Navy Reserve Commander Tim Parlatore, attorney and adviser to Hegseth, told Just the News, No Noise that the inspector general’s review, authored by Steven Stebbins, “totally exonerates” the War Secretary. Congress has already received the report, which is anticipated to be made public Thursday.
“You’re going to see that it totally exonerates Pete Hegseth,” Parlatore said. “There is no classified material in those texts. Everything he declassified — that he has within his authority to declassify.”
He continued: “Classified information — did he violate that, did he put out classified information? And the answer is no. Totally exonerated.”
Parlatore noted one minor section in the report containing an unsupported opinion about potential risk to troops. “But the problem is it is completely untethered from the rest of the report. It doesn’t cite to a single source, not to a single document, not to a single interview, because it is not something that the IG was investigating.”
The controversy reignited after Jeffrey Goldberg, the left-leaning editor-in-chief of The Atlantic, published a March article entitled “The Trump Administration Accidentally Texted Me Its War Plans.” Goldberg claimed he had been mistakenly added to a Signal group chat by someone identified as “Mike Waltz,” then serving as national security adviser.
According to the story — and corroborating details reported by Just the News — the group included War Secretary Pete Hegseth, Vice President JD Vance, CIA Director John Ratcliffe, National Counterterrorism Center Director Joe Kent, and other top-level national security officials. Messages attributed to Hegseth reportedly referenced strike plans ahead of the March 15 attacks on Iranian-backed Houthi fighters in Yemen.
Those strikes, carried out under Operation Rough Rider, hit more than 800 targets across several weeks, according to U.S. Central Command.
Despite anonymous leaks to corporate media claiming Hegseth violated regulations, Parlatore insisted the inspector general explicitly rejects the allegation. Instead, the report points to the widespread and casual use of the Signal messaging platform across the entire national security bureaucracy during the Biden administration.
“That’s actually another big part of this report — is it talks about how the use of Signal, it’s not a Pete Hegseth issue, it’s not a Trump administration issue, it’s a whole-of-government issue,” Parlatore said. “The use of Signal has proliferated ever since 2020.”
One of the most striking findings, Parlatore said, concerns former Defense Secretary Lloyd Austin.
“This report actually notes that the former secretary, Lloyd Austin, actually used to bring his personal cell phone into the office, into the SCIF, in violation of the law.

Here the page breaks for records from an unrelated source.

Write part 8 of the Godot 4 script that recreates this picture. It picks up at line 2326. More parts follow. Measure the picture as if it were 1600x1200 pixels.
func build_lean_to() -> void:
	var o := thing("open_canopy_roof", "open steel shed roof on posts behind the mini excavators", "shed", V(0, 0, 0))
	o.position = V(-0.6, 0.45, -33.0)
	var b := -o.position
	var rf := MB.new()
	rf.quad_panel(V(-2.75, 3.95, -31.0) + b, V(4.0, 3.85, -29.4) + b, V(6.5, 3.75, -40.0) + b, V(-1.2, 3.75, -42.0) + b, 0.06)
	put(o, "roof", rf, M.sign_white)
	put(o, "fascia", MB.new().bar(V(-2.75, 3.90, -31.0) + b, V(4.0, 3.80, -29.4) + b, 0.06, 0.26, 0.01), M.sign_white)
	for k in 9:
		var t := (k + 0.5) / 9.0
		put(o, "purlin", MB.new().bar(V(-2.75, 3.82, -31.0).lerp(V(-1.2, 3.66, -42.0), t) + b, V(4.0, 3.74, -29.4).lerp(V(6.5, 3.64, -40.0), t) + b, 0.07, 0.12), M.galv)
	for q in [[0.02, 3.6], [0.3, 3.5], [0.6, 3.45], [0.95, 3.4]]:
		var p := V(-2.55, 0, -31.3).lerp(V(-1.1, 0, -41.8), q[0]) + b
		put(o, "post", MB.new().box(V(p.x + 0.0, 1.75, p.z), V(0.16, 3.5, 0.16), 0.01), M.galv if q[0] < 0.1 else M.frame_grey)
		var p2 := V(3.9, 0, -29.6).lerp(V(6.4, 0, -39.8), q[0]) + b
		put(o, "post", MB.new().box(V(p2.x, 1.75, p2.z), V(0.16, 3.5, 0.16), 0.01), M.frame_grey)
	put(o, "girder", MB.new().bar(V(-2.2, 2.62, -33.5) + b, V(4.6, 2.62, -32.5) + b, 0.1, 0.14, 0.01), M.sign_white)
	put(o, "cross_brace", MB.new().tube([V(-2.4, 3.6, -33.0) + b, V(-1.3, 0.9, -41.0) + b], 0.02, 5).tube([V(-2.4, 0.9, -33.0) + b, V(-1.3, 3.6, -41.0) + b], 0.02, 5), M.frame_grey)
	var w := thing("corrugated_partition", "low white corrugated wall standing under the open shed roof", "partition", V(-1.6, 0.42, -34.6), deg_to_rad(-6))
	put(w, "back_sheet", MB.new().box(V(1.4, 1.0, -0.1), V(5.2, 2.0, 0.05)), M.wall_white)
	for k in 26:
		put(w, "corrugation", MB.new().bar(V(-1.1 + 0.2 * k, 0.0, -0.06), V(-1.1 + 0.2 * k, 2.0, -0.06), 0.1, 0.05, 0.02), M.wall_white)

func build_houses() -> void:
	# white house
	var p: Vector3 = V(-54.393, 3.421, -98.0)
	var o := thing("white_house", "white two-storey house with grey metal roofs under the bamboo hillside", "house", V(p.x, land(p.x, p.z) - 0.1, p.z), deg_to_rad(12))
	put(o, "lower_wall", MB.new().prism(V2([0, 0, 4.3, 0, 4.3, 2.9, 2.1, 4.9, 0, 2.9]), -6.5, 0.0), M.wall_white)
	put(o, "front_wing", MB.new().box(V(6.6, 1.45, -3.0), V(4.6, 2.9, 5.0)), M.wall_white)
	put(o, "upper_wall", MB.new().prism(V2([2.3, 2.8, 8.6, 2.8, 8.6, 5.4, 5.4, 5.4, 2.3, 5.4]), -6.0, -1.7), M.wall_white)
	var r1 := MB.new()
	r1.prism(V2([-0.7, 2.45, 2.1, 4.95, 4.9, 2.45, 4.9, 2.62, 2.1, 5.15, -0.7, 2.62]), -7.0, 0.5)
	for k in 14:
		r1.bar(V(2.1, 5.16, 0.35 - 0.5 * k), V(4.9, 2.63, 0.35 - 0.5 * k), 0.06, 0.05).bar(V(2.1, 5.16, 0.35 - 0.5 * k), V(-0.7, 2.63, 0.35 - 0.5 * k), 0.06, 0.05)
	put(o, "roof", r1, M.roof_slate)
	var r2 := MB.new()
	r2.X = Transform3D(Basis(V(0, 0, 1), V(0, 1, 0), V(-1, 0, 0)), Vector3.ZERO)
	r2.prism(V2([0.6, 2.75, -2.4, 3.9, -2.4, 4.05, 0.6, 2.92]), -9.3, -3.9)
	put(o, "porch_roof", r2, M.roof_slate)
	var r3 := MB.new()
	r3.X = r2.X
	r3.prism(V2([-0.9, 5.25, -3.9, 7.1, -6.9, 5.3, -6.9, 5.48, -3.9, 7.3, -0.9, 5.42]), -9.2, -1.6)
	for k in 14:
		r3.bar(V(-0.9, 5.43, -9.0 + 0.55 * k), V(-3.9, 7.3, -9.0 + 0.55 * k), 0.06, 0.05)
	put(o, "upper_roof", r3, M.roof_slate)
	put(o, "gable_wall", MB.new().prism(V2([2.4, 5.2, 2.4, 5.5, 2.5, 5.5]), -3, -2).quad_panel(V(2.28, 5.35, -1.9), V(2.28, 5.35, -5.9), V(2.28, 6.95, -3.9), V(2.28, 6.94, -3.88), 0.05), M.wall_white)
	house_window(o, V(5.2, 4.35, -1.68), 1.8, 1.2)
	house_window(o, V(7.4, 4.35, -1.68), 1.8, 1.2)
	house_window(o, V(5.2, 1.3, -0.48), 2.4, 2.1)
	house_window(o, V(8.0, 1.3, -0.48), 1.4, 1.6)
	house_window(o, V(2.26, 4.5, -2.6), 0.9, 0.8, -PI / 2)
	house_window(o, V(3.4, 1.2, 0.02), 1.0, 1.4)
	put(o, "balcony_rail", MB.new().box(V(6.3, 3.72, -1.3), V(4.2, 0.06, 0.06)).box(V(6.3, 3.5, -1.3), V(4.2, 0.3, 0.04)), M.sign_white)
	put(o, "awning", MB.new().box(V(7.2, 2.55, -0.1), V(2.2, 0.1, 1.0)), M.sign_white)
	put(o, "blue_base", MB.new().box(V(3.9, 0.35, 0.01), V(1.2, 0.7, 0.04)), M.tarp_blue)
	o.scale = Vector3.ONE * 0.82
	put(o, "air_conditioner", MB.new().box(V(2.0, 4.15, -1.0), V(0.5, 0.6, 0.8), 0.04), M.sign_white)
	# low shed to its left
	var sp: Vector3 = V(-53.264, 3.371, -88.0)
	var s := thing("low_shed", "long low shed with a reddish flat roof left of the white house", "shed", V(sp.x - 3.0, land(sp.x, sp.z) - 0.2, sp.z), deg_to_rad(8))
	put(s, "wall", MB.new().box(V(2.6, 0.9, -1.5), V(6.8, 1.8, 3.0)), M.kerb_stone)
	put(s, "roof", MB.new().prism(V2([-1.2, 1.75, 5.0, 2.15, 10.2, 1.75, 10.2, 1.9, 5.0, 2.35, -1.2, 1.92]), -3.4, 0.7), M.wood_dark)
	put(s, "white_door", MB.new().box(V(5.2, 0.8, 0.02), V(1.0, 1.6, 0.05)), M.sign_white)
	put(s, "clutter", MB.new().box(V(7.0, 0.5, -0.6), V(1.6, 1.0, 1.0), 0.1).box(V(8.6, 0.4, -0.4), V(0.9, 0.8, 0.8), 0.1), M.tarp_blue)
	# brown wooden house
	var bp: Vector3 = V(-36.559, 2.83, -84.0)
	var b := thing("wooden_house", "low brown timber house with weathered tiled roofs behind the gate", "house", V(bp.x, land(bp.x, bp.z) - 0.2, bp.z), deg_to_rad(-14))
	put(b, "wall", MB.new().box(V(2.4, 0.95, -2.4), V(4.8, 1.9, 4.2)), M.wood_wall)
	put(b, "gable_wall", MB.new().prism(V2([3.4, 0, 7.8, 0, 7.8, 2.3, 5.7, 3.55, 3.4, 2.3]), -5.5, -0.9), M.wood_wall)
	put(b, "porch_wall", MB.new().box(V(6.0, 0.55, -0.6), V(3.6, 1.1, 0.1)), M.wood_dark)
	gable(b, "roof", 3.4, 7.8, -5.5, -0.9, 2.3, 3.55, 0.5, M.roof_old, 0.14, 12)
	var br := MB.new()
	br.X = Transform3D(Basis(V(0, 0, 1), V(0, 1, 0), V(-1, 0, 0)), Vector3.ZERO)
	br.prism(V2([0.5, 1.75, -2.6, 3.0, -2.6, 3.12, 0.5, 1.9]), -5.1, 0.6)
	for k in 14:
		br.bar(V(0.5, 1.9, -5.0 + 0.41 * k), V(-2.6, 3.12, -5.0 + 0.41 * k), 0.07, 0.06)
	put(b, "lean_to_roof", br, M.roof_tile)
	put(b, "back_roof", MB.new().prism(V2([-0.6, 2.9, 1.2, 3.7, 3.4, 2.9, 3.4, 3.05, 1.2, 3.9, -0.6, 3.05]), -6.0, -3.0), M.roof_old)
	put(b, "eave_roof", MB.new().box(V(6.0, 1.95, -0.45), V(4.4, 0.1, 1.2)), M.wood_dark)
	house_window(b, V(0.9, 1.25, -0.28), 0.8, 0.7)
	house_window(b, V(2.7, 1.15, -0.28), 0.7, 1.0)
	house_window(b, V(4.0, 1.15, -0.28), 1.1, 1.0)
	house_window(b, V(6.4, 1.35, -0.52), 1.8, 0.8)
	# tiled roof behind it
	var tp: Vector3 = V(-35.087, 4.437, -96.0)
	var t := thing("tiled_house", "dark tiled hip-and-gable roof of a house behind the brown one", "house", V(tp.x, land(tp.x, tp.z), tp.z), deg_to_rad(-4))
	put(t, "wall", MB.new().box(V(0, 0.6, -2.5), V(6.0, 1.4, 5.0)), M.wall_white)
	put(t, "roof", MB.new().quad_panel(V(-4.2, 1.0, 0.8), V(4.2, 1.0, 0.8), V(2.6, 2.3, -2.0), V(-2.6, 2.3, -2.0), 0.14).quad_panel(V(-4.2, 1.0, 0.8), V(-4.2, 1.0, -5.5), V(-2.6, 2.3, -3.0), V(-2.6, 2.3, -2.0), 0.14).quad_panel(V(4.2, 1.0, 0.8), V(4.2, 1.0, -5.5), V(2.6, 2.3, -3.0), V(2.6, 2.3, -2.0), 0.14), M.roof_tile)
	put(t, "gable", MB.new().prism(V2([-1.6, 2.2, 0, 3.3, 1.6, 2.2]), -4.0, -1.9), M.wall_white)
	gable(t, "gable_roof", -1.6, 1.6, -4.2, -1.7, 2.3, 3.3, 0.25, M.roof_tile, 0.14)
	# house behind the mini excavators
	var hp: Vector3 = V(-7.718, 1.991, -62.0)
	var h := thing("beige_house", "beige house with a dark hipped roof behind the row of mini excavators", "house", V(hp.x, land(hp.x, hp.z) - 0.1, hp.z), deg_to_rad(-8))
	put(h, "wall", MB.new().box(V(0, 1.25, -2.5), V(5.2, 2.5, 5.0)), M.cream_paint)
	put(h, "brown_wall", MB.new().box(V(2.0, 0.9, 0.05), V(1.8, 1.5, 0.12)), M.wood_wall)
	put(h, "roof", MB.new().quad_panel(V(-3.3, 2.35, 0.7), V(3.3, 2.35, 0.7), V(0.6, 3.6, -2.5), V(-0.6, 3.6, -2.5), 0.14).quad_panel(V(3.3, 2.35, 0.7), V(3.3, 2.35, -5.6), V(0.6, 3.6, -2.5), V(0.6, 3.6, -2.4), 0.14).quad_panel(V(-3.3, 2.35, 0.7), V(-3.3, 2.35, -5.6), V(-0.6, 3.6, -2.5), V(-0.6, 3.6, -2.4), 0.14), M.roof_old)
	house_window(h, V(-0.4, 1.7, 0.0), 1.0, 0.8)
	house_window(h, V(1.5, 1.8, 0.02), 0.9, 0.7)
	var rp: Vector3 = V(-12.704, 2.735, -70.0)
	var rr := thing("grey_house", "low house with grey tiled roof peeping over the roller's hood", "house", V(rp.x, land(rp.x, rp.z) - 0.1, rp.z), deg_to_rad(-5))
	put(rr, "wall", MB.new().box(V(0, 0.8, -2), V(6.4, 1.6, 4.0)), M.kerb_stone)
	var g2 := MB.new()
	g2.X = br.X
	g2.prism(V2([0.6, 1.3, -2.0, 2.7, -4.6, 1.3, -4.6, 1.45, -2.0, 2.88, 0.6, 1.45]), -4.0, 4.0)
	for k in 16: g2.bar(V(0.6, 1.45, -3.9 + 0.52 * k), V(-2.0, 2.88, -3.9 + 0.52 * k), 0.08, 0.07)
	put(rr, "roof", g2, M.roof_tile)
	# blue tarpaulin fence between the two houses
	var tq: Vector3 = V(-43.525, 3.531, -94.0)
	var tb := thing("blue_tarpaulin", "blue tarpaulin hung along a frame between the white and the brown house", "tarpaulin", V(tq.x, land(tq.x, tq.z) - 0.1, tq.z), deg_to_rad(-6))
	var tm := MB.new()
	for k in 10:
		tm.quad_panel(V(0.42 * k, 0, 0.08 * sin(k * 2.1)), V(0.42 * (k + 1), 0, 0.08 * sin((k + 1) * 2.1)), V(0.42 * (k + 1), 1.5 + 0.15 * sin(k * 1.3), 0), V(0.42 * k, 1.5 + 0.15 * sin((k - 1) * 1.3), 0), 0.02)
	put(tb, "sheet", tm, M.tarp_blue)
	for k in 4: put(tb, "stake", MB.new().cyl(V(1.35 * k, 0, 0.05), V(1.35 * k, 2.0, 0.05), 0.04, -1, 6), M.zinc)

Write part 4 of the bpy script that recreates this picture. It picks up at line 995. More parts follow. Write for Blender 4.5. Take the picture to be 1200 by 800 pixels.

And that was something that was passed down to Secretary Hegseth when he took over, and he said, ‘well, I’m not going to do that,’ and he wanted to do it a different way because he wanted to comply with the law.”
According to Parlatore, Hegseth moved quickly upon learning of Austin’s conduct.
“I don’t want to do what Lloyd Austin did. I don’t want to break the law. Give me something that’s legal and secure,” Parlatore recalled him saying, emphasizing that Hegseth asked his Pentagon team to develop an entirely lawful and secure communications process going forward.
As Democrats amplify what increasingly appears to be a collapsing narrative, the inspector general’s report — and President Trump’s public backing — place Hegseth in a stronger position than ever.